Jedi Rider aka Tim from the Trail Team

Jedi Rider aka Tim from the Trail Team

6am to 10am – I ended up running a lot of this stretch with Gemma Carter from the Trail Team day in London. She was a) lovely, b) really wonderfully positive and c) happy to have a very geeky running chat. She was the ideal running buddy and these miles flew by.

10am – my pacer for later on, Bill, turned up early to cheer me on at checkpoints! This was really kind and a big boost, and also really timely because I was feeling sick and Bill encouraged me to get some salt down me, which worked a treat.

10am – 12.30pm – this bit flew by as I knew I’d now have crew at the next checkpoint where they were allowed. And when I got there, two really good friends (Julie and Eileen) were also there to surprise me. I was completely overwhelmed but I tried not to show it (see earlier point about manning up).

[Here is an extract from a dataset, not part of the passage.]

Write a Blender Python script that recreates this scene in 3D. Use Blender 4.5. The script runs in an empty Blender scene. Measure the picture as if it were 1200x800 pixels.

Team Awesome - Julie, Eileen and Bill

Team Awesome – Julie, Eileen and Bill

12.30pm – 4pm – knowing that my friends would be at Washington (mile 53) and that I was picking up my pacer, Bill, there, these hours were just a blur and I breezed through the next couple of checkpoints and did everything I could to get to Washington as quickly as possible. Though 50 miles in, speed is relative. I felt like a greyhound; I was probably a bit more like one of those ploddy old labradors. At one point there was a huge rain shower but just as my spirits started to dip a bit my friends Tracey and Tom appeared in the middle of nowhere. I didn’t know it was them at first because they were sheltering from the rain under big hobo blankets. It was amazing to see them and they made it easy for me to push on.

Hobo Tracey

Hobo Tracey

Hobo Tom

Hobo Tom

4pm – Washington checkpoint: friends, a cup of tea, new trainers and socks, husband and dog! When you’re 10 hours into an ultra any one of these items feels like a lottery win and Christmas combined.

4pm – 11.30pm – my friend Bill paced me, we chatted away, he understood when the degree incline of a hill that had to be walked became smaller and smaller, he encouraged me, he got me to eat and drink, he was a superstar in every way.

'Bill, I think I'm going to have to walk this hill'

‘Bill, I think I’m going to have to walk this hill’

11.30pm to 4.12am – Bill handed over babysitting/pacing duties to my friend Mel the Merciless, badass personal trainer. Again, we chatted a lot, she was really encouraging, she understood when I could no longer run any hills, then when I could no longer run down steep hills because my quads hurt too much, no longer get over stiles very well, no longer make any sense, no longer keep that food down. Oh yes, I was a dream running buddy.

Mel the Merciless

Mel the Merciless

4.12am – Mel delivered me to the finish line, momentarily wrong-footed by my last minute sprint finish (no idea where that came from) and a hug from my coach, Marvellous Mimi Anderson, who was giving out the medals. Husband and dog were there and Bill completed almost as much of an endurance event as me by being at the finish line too.

The End

The End

I might have run for 22 hours but there wasn’t one minute in that time that I didn’t feel supported. If I wasn’t with somebody I was looking forward to seeing people or feeling the afterglow of a hug. This ultra business is definitely a team sport.